Material Distributions: Gradients of Compliance
This course explores the role of computational structural analysis and form finding methods in design and fabrication problems. Such techniques can offer hints on how to assemble and distribute materials in a structurally consistent way with implications in the geometric, aesthetic and tectonic expression of the structure.
In a series of experiments, students will be asked to re-interpret and materialize digital structural models. These methods enable a high level of control over material behavior provided the designer has a good understanding of the underlying principles.
The concept of optimization is both relevant and misleading in this context. It is operational at the level of abstraction of the digital model but becomes problematic within the wider design problematic. This is partly because digital models are imperfect approximations of reality and partly because for real world problems the optimal is multiple. In any case the transition from the model to the material artefact is not straightforward and requires design intuition and interpretation.
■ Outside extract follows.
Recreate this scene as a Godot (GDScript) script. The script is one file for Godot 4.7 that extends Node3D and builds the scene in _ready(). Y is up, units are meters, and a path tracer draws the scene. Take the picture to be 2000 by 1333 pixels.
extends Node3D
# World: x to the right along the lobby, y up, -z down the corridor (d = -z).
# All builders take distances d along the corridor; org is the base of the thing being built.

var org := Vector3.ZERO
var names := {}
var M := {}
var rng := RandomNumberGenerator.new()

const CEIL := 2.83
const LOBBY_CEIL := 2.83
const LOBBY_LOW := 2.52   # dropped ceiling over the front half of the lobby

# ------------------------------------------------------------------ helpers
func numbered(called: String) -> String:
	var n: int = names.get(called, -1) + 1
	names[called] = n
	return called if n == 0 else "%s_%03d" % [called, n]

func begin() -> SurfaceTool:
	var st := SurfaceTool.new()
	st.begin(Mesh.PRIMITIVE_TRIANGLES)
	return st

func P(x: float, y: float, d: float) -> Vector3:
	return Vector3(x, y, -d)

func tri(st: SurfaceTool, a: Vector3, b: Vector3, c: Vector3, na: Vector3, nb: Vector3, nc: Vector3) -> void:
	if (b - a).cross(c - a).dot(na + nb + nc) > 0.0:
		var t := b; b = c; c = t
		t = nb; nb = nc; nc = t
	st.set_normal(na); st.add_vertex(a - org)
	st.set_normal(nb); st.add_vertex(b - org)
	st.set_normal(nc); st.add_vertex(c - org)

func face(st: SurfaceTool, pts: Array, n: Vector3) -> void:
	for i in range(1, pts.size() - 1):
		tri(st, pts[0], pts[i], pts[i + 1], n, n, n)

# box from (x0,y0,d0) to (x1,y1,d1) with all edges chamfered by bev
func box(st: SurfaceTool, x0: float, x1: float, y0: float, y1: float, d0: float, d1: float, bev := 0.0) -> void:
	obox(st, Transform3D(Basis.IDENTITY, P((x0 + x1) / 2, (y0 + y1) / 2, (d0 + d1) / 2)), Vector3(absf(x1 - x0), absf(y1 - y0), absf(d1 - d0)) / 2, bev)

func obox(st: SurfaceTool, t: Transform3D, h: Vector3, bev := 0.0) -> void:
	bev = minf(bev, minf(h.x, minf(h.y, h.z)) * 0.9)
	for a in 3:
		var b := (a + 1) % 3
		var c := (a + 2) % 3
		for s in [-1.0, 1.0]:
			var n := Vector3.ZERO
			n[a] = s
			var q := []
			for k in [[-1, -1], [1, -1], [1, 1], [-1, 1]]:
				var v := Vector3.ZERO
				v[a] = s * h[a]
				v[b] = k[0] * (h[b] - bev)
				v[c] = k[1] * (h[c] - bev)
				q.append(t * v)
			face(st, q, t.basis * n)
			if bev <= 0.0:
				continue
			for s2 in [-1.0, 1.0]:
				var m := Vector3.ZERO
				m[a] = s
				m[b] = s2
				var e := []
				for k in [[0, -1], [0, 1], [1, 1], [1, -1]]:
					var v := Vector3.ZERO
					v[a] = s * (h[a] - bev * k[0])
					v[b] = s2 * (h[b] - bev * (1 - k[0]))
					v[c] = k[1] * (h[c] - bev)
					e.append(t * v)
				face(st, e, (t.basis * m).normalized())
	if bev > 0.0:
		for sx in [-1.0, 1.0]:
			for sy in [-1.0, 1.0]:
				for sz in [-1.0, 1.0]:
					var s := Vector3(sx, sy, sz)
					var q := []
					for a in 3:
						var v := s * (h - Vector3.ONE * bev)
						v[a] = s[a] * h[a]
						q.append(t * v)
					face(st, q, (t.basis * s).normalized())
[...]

Therefore the aim of the course is to explore the role of the designer in the creative interpretation of such quasi-optimal outcomes and at the same time speculate about how the engagement with such methods can alter the intuitive understanding of the problem of structure within a design context.
The theme this year is compliance gradients and primarily how can architects start to think about the differentiation in flexibility and rigidity within a structural system as well as how structural behavior is given expression. Traditionally we have thought of buildings as minimum compliance structures characterized by a high degree of rigidity. We have also thought of mechanical and kinetic architecture as objects made out of mostly frictionless hinges. This binary conceptualization of material assemblies is reflected in the two disciplines of structural engineering and mechanical engineering. However the increased use of buckling and nonlinear deformations in structures opens up the space of solution where rigidity and flexibility are managed and distributed throughout the structure. New analysis, design and fabrication techniques allow us to think of the problem of rigidity not within the binary system of the rigid part and the frictionless joint but rather through compliant and flexible mechanism as a gradient of controlled and intentional deformations. In that sense the compliance of the structure, the way it responds and deforms under different loads and the way it resists such deformations can become an object of design.
Students can work in teams and they will be encouraged to create both digital and physical models. The course is structured as a series of workshops / experiments combining computational tools for structural optimization that will be introduced and developed specifically for the class along with digital fabrication techniques.